**What is required**. Begin at the first line of the data and copy each line through the one containing "COL = SC.collection", that line included, with no pictures.

═══ Recorded data

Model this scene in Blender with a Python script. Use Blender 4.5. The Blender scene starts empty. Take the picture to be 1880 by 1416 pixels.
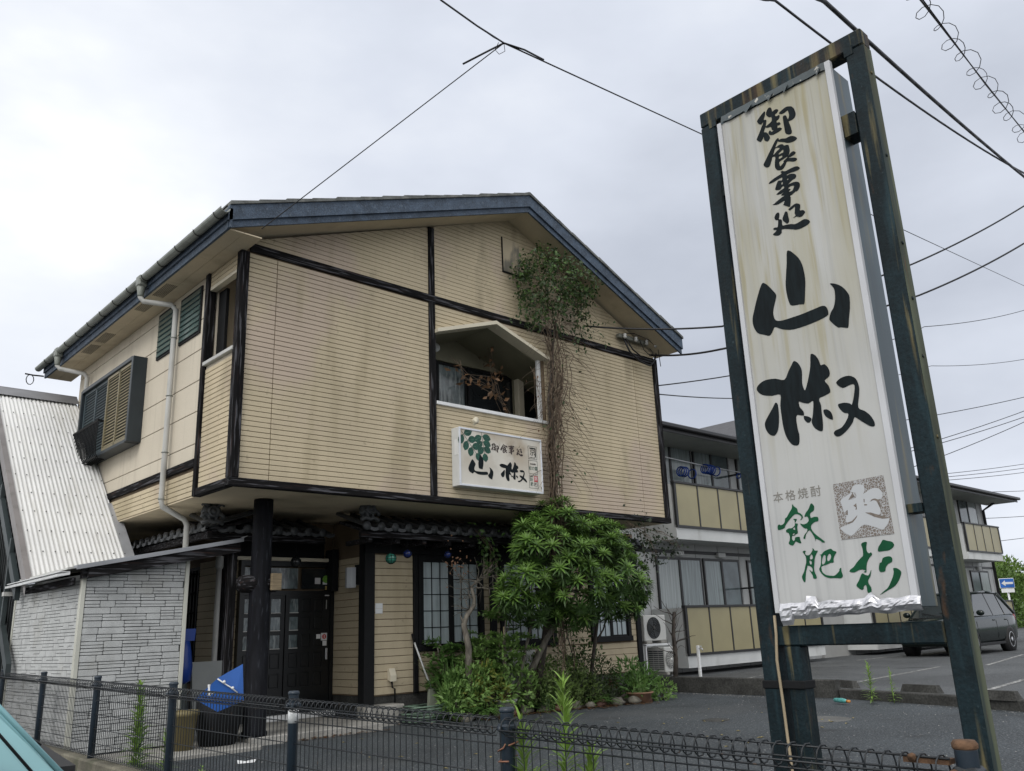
import bpy, math, random
from mathutils import Vector, Matrix, noise
R = math.radians
rng = random.Random(7)
SC = bpy.context.scene
COL = SC.collection

# ------------------------------------------------------------------ camera, sky, sun, exposure
cam = bpy.data.cameras.new('camera')
cam.sensor_width = 36.0
cam.lens = 1554.5 / 1880 * 36.0
cam.clip_end = 3000
cam.clip_start = 0.05
cam_o = bpy.data.objects.new('camera', cam)
COL.objects.link(cam_o)
PSI, THE, ROL = R(43.125), R(16.09), R(-2.257)
fwd = Vector((math.sin(PSI) * math.cos(THE), math.cos(PSI) * math.cos(THE), math.sin(THE)))
rgt = Vector((math.cos(PSI), -math.sin(PSI), 0))
upv = rgt.cross(fwd)
r2 = rgt * math.cos(ROL) + upv * math.sin(ROL)
u2 = upv * math.cos(ROL) - rgt * math.sin(ROL)
mw = Matrix((r2, u2, -fwd)).transposed().to_4x4()
mw.translation = Vector((0, 0, 1.4))
cam_o.matrix_world = mw
SC.camera = cam_o

SUN = Vector((-0.74, -0.36, 0.72)).normalized()
elev = math.asin(SUN.z)
world = bpy.data.worlds.new('World')
SC.world = world
world.use_nodes = True
wn, wl = world.node_tree.nodes, world.node_tree.links
wn.clear()
wo = wn.new('ShaderNodeOutputWorld'); bg = wn.new('ShaderNodeBackground')
bg.inputs['Strength'].default_value = 0.1
sky = wn.new('ShaderNodeTexSky'); sky.sky_type = 'NISHITA'; sky.sun_disc = False
sky.sun_elevation = elev; sky.sun_rotation = math.atan2(SUN.x, SUN.y)
hs = wn.new('ShaderNodeHueSaturation'); hs.inputs['Saturation'].default_value = 0.25
wl.new(sky.outputs[0], hs.inputs['Color'])
tc = wn.new('ShaderNodeTexCoord')
mp = wn.new('ShaderNodeMapping'); mp.inputs['Scale'].default_value = (1.0, 1.0, 2.2); mp.inputs['Rotation'].default_value = (0, 0, -0.3)
wl.new(tc.outputs['Generated'], mp.inputs['Vector'])
n1 = wn.new('ShaderNodeTexNoise'); n1.inputs['Scale'].default_value = 1.5; n1.inputs['Detail'].default_value = 6; n1.inputs['Roughness'].default_value = 0.5
wl.new(mp.outputs[0], n1.inputs['Vector'])
dot = wn.new('ShaderNodeVectorMath'); dot.operation = 'DOT_PRODUCT'
nrm = wn.new('ShaderNodeVectorMath'); nrm.operation = 'NORMALIZE'
wl.new(tc.outputs['Generated'], nrm.inputs[0]); wl.new(nrm.outputs[0], dot.inputs[0])
dot.inputs[1].default_value = SUN
mr = wn.new('ShaderNodeMapRange'); mr.inputs['From Min'].default_value = -0.7; mr.inputs['From Max'].default_value = 0.85
mr.inputs['To Min'].default_value = 0.0; mr.inputs['To Max'].default_value = 0.50
wl.new(dot.outputs['Value'], mr.inputs['Value'])
add = wn.new('ShaderNodeMath'); add.operation = 'ADD'
wl.new(n1.outputs['Fac'], add.inputs[0]); wl.new(mr.outputs[0], add.inputs[1])
ramp = wn.new('ShaderNodeValToRGB')
cr = ramp.color_ramp
cr.elements[0].position = 0.40; cr.elements[0].color = (0.42, 0.455, 0.53, 1)
cr.elements[1].position = 1.0; cr.elements[1].color = (1.15, 1.15, 1.15, 1)
e = cr.elements.new(0.64); e.color = (0.615, 0.655, 0.74, 1)
e = cr.elements.new(0.80); e.color = (0.78, 0.81, 0.865, 1)
wl.new(add.outputs[0], ramp.inputs[0])
sc_ = wn.new('ShaderNodeVectorMath'); sc_.operation = 'SCALE'; sc_.inputs['Scale'].default_value = 9.1
wl.new(ramp.outputs[0], sc_.inputs[0])
mixw = wn.new('ShaderNodeMixRGB'); mixw.inputs[0].default_value = 0.93
wl.new(hs.outputs[0], mixw.inputs[1]); wl.new(sc_.outputs[0], mixw.inputs[2])
wl.new(mixw.outputs[0], bg.inputs['Color']); wl.new(bg.outputs[0], wo.inputs['Surface'])

sl = bpy.data.lights.new('sun', 'SUN'); sl.energy = 1.0; sl.angle = R(22); sl.color = (1.0, 0.98, 0.95)
so = bpy.data.objects.new('sun', sl); COL.objects.link(so)
so.rotation_euler = (-SUN).to_track_quat('-Z', 'Y').to_euler()
SC.view_settings.view_transform = 'Standard'
SC.view_settings.look = 'None'
SC.view_settings.exposure = 0.45
SC.view_settings.gamma = 1.0
SC.view_settings.use_curve_mapping = False

# ------------------------------------------------------------------ helpers
OFF = {}
class MB:
    """collects shapes and links them as one mesh object"""
    def __init__(s): s.v = []; s.f = []; s.mi = []; s.sm = []; s.m = 0
    def add(s, vs, fs, smooth=False):
        b = len(s.v); s.v += [tuple(p) for p in vs]
        for f in fs: s.f.append(tuple(i + b for i in f)); s.mi.append(s.m); s.sm.append(smooth)
        return s
    def box(s, x0, x1, y0, y1, z0, z1):
        v = [(x0,y0,z0),(x1,y0,z0),(x1,y1,z0),(x0,y1,z0),(x0,y0,z1),(x1,y0,z1),(x1,y1,z1),(x0,y1,z1)]
        return s.add(v, [(0,3,2,1),(4,5,6,7),(0,1,5,4),(1,2,6,5),(2,3,7,6),(3,0,4,7)])
    def bbox(s, x0, x1, y0, y1, z0, z1, b=0.01):
        """box with chamfered edges"""
        b = min(b, (x1-x0)*.45, (y1-y0)*.45, (z1-z0)*.45)
        vs = []; idx = {}
        X = (x0, x1); Y = (y0, y1); Z = (z0, z1)
        for i in (0,1):
            for j in (0,1):
                for k in (0,1):
                    sx, sy, sz = 1-2*i, 1-2*j, 1-2*k
                    idx[i,j,k,'x'] = len(vs); vs.append((X[i], Y[j]+sy*b, Z[k]+sz*b))
                    idx[i,j,k,'y'] = len(vs); vs.append((X[i]+sx*b, Y[j], Z[k]+sz*b))
                    idx[i,j,k,'z'] = len(vs); vs.append((X[i]+sx*b, Y[j]+sy*b, Z[k]))
        fs = []
        for i in (0,1):
            fs.append([idx[i,0,0,'x'], idx[i,1,0,'x'], idx[i,1,1,'x'], idx[i,0,1,'x']])
            fs.append([idx[0,i,0,'y'], idx[1,i,0,'y'], idx[1,i,1,'y'], idx[0,i,1,'y']])
            fs.append([idx[0,0,i,'z'], idx[1,0,i,'z'], idx[1,1,i,'z'], idx[0,1,i,'z']])
        for i in (0,1):
            for j in (0,1):
                fs.append([idx[i,j,0,'x'], idx[i,j,0,'y'], idx[i,j,1,'y'], idx[i,j,1,'x']])
                fs.append([idx[i,0,j,'x'], idx[i,0,j,'z'], idx[i,1,j,'z'], idx[i,1,j,'x']])
                fs.append([idx[0,i,j,'y'], idx[0,i,j,'z'], idx[1,i,j,'z'], idx[1,i,j,'y']])
                for k in (0,1): fs.append([idx[i,j,k,'x'], idx[i,j,k,'y'], idx[i,j,k,'z']])
        return s.add(vs, fs)
    def prism(s, poly, axis, a, b):
        """2D polygon extruded along axis ('x': poly is (y,z); 'y': (x,z); 'z': (x,y)) from a to b"""
        n = len(poly)
        def P(p, t):
            return (t, p[0], p[1]) if axis == 'x' else (p[0], t, p[1]) if axis == 'y' else (p[0], p[1], t)
        v = [P(p, a) for p in poly] + [P(p, b) for p in poly]
        f = [tuple(range(n)), tuple(range(2*n-1, n-1, -1))]
        f += [(i, (i+1) % n, n + (i+1) % n, n + i) for i in range(n)]
        return s.add(v, f)
    def tube(s, pts, r, n=6, caps=True, smooth=True, closed=False):
        pts = [Vector(p) for p in pts]; m = len(pts)
        rs = r if isinstance(r, (list, tuple)) else [r] * m
        vs = []; u = None
        for i, p in enumerate(pts):
            a = pts[(i-1) % m] if closed else pts[max(i-1, 0)]
            c = pts[(i+1) % m] if closed else pts[min(i+1, m-1)]
            t = (c - a)
            if t.length < 1e-9: t = Vector((0, 0, 1))
            t.normalize()
            if u is None:
                u = t.orthogonal().normalized()
            else:
                u = (u - t * u.dot(t))
                u = u.normalized() if u.length > 1e-6 else t.orthogonal().normalized()
            w = t.cross(u)
            for k in range(n):
                an = 2 * math.pi * (k + .5) / n
                vs.append(p + (u * math.cos(an) + w * math.sin(an)) * rs[i])
        fs = []
        for i in range(m if closed else m - 1):
            j = (i + 1) % m
            for k in range(n):
                fs.append((i*n+k, i*n+(k+1) % n, j*n+(k+1) % n, j*n+k))
        if caps and not closed:
            fs.append(tuple(range(n-1, -1, -1))); fs.append(tuple((m-1)*n + k for k in range(n)))
        return s.add(vs, fs, smooth)
    def lathe(s, c, prof, n=16, axis='z', smooth=True):
        vs = []
        for r, h in prof:
            for k in range(n):
                a = 2*math.pi*k/n
                q = (r*math.cos(a), r*math.sin(a), h)
                if axis == 'x': q = (h, q[0], q[1])
                elif axis == 'y': q = (q[0], h, q[1])
                vs.append((c[0]+q[0], c[1]+q[1], c[2]+q[2]))
        fs = []
        for i in range(len(prof)-1):
            for k in range(n): fs.append((i*n+k, i*n+(k+1) % n, (i+1)*n+(k+1) % n, (i+1)*n+k))
        fs.append(tuple(range(n-1, -1, -1))); fs.append(tuple((len(prof)-1)*n+k for k in range(n)))
        return s.add(vs, fs, smooth)
    def blob(s, c, r, n=8, m=6, jit=0, sc=(1, 1, 1), seed=0):
        vs = []; q = random.Random(seed)
        for i in range(m+1):
            th = math.pi*i/m
            for k in range(n):
                ph = 2*math.pi*k/n
                d = Vector((math.sin(th)*math.cos(ph), math.sin(th)*math.sin(ph), math.cos(th)))
                rr = r*(1+jit*noise.noise(d*2+Vector((seed*3.1, 0, 0))))
                vs.append((c[0]+d.x*rr*sc[0], c[1]+d.y*rr*sc[1], c[2]+d.z*rr*sc[2]))
        fs = [(i*n+k, (i+1)*n+k, (i+1)*n+(k+1) % n, i*n+(k+1) % n) for i in range(m) for k in range(n)]
        return s.add(vs, fs, True)
    def leaf(s, p, d, up, L, W, fold=.25, droop=.2):
        p = Vector(p); d = Vector(d).normalized(); up = Vector(up)
        sd = d.cross(up)
        if sd.length < 1e-4: sd = d.orthogonal()
        sd.normalize(); nn = sd.cross(d)
        m1 = p + d*L*.38 - nn*L*droop*.12
        m2 = p + d*L*.72 - nn*L*droop*.45
        tip = p + d*L - nn*L*droop
        f = nn*W*fold
        v = [p, m1+sd*W*.5+f, m1, m1-sd*W*.5+f, m2+sd*W*.36+f*.7, m2, m2-sd*W*.36+f*.7, tip]
        return s.add(v, [(0,2,1),(0,3,2),(1,2,5,4),(2,3,6,5),(4,5,7),(5,6,7)], True)
    def leaf2(s, p, d, up, L, W):
        p = Vector(p); d = Vector(d).normalized(); sd = d.cross(Vector(up))
        if sd.length < 1e-4: sd = d.orthogonal()
        sd.normalize(); nn = sd.cross(d)
        m = p + d*L*.45 + nn*L*.06
        return s.add([p, m+sd*W*.5, p+d*L - nn*L*.1, m-sd*W*.5], [(0,1,2),(0,2,3)], True)
    def build(s, name, mat, parent=None, origin=None):
        if parent is not None: o0 = OFF[parent.name]
        else: o0 = Vector(origin) if origin is not None else Vector((0, 0, 0))
        me = bpy.data.meshes.new(name)
        me.from_pydata([(a-o0.x, b-o0.y, c-o0.z) for a, b, c in s.v], [], s.f)
        for m in (mat if isinstance(mat, (list, tuple)) else [mat]): me.materials.append(m)
        me.polygons.foreach_set('material_index', s.mi)
        me.polygons.foreach_set('use_smooth', s.sm)
        me.update()
        o = bpy.data.objects.new(name, me); COL.objects.link(o)
        if parent is not None: o.parent = parent
        else: o.location = o0
        OFF[o.name] = o0
        return o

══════

**Answer to the problem**.
Model this scene in Blender with a Python script. Use Blender 4.5. The Blender scene starts empty. Take the picture to be 1880 by 1416 pixels.
import bpy, math, random
from mathutils import Vector, Matrix, noise
R = math.radians
rng = random.Random(7)
SC = bpy.context.scene
COL = SC.collection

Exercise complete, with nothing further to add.